CHALLENGE
Identify the lines that contain the string "this" and report only how many there are.

RECORDED DATA
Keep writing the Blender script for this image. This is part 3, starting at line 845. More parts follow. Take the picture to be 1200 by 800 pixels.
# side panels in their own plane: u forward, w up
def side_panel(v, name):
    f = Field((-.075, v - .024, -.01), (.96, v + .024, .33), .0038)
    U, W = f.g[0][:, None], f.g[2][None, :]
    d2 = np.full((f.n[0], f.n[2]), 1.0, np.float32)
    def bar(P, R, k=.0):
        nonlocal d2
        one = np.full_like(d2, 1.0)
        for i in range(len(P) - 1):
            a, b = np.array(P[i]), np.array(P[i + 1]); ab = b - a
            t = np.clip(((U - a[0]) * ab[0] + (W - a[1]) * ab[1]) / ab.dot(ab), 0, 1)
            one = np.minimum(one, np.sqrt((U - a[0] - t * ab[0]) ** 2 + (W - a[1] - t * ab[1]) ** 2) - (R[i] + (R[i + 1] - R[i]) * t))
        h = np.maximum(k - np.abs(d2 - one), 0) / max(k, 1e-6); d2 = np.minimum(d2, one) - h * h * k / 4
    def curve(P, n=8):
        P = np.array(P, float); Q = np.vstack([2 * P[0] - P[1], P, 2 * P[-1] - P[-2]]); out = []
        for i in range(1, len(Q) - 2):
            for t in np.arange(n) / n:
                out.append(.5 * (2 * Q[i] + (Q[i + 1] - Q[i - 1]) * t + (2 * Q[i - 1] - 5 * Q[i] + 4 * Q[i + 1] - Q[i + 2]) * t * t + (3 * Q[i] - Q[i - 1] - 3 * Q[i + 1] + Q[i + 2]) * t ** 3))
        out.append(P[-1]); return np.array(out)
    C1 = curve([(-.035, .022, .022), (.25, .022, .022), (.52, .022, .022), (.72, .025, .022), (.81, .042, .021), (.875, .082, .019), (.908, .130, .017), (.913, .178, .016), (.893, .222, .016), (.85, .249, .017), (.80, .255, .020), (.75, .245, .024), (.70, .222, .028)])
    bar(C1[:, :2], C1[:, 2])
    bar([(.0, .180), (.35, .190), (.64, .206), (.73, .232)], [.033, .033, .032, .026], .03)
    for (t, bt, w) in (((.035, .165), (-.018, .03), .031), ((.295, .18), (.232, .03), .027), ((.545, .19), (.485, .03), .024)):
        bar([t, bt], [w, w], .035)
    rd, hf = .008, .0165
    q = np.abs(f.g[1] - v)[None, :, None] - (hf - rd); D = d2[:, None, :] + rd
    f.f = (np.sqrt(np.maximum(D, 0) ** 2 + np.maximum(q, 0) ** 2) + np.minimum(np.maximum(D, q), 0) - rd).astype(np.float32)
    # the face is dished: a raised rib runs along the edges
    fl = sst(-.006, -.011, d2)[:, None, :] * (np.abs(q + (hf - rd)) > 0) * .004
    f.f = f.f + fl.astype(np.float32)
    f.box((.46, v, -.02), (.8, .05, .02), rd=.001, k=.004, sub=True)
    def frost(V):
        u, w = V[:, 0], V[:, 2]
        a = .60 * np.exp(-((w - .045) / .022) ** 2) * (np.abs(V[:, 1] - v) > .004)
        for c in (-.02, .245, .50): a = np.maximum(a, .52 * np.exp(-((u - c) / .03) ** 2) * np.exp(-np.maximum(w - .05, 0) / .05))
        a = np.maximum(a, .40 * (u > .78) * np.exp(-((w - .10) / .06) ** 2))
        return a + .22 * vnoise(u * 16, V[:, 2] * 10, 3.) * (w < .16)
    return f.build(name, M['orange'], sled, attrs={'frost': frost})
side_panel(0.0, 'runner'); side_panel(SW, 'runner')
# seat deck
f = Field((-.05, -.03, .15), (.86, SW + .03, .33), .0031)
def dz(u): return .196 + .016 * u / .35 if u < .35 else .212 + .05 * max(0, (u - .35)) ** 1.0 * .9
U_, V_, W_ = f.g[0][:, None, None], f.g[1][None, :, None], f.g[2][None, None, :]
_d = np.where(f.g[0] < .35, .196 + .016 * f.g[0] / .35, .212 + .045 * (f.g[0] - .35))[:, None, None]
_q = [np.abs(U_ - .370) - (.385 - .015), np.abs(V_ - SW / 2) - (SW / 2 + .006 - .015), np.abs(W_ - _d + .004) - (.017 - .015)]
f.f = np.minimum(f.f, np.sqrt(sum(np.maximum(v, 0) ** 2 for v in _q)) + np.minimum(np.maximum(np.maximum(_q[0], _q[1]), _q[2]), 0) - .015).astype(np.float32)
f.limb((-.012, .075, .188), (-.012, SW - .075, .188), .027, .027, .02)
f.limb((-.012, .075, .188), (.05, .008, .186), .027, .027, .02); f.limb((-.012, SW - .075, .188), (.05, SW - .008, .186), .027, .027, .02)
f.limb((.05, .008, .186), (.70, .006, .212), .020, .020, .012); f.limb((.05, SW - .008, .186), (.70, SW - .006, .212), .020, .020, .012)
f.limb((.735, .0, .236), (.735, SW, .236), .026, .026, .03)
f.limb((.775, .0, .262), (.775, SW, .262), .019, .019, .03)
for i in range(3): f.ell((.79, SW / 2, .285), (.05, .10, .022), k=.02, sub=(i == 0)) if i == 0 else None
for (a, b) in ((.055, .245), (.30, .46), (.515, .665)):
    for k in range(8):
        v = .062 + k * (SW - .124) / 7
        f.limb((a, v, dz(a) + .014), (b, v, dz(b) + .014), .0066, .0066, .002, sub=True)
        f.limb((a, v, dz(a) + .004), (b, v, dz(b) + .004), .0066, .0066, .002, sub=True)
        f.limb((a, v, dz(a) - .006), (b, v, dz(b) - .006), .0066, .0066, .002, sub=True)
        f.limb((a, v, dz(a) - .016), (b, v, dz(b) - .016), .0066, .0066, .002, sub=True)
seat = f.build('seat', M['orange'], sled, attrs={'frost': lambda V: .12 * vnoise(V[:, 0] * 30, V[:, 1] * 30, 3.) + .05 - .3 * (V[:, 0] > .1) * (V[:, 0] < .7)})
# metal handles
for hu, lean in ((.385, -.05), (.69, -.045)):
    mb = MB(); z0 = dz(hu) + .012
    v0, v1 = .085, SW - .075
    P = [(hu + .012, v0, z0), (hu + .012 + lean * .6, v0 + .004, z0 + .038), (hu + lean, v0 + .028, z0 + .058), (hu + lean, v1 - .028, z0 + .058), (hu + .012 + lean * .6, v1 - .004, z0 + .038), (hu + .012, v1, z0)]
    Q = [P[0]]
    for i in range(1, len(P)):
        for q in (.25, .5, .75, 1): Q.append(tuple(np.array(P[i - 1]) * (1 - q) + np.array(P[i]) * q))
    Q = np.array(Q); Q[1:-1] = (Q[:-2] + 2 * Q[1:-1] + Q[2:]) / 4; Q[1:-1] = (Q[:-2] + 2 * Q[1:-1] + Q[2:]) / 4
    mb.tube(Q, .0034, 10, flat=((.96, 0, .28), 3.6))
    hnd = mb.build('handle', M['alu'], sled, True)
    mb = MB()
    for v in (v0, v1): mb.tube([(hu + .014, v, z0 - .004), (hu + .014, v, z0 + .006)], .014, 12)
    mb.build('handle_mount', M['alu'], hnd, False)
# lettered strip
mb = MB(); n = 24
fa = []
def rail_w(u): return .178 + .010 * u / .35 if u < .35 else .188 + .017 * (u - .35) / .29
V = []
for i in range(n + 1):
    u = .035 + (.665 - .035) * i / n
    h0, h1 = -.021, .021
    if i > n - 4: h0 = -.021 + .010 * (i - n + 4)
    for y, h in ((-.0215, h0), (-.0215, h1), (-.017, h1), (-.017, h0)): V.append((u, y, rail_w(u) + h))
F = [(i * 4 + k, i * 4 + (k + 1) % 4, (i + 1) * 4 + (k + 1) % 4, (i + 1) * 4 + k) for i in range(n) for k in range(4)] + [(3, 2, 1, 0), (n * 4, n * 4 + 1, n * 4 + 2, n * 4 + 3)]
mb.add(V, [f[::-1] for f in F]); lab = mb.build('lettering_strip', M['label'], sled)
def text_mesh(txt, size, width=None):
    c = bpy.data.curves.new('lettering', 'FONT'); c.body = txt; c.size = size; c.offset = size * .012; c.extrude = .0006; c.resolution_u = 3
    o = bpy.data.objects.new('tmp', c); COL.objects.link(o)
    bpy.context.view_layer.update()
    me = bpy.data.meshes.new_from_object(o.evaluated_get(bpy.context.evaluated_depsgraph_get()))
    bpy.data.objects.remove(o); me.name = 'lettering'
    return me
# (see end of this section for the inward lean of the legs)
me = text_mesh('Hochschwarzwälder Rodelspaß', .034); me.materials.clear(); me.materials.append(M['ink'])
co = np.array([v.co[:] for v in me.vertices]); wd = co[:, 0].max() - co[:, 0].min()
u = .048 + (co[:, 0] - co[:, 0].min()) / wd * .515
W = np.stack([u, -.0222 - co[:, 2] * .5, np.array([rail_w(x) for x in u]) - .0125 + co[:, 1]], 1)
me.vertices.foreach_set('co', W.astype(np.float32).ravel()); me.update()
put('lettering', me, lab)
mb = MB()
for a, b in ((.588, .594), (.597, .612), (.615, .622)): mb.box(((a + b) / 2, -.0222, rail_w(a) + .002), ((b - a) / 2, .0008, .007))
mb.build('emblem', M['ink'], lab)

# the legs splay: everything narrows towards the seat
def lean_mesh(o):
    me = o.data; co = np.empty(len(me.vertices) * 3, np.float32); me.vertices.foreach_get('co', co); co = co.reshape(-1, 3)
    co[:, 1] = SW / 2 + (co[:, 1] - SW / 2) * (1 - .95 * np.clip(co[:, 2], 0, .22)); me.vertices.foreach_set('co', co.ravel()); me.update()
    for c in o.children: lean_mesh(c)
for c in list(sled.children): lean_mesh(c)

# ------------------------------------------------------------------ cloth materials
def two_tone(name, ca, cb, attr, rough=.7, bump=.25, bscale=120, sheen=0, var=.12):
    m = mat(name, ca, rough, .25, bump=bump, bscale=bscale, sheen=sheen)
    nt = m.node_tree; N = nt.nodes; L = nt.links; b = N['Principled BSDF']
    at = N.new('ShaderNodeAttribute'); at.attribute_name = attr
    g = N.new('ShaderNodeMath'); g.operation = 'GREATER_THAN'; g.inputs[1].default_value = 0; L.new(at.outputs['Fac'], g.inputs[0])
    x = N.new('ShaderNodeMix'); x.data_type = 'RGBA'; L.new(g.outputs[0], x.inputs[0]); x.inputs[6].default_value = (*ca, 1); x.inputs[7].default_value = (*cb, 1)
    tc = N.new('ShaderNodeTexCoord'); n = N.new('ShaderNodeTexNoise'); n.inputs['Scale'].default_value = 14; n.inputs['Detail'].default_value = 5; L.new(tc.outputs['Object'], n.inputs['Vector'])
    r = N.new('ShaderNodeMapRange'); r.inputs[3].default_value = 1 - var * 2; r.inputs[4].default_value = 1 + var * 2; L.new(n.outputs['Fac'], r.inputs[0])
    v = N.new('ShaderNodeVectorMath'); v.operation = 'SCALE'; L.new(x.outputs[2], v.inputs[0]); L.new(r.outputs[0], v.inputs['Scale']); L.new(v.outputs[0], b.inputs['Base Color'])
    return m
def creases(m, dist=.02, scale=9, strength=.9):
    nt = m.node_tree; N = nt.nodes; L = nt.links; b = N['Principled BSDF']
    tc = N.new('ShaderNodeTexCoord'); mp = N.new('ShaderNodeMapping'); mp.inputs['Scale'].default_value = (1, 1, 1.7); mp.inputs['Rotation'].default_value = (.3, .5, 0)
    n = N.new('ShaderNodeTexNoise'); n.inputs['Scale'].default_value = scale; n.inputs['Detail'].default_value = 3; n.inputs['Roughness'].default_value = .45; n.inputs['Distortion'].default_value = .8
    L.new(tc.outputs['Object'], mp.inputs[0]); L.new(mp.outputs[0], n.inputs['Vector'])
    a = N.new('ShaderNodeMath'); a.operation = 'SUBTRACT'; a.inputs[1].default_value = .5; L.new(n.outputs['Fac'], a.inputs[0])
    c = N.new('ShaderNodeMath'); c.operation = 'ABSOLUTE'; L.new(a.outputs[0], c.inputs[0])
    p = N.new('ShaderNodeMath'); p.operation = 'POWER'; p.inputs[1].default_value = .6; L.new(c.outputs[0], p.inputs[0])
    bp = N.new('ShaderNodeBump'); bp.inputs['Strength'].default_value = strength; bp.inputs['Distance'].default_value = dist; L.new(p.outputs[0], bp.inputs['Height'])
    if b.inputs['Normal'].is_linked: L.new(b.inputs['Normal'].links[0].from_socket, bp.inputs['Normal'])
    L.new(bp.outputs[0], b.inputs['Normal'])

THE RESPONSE
2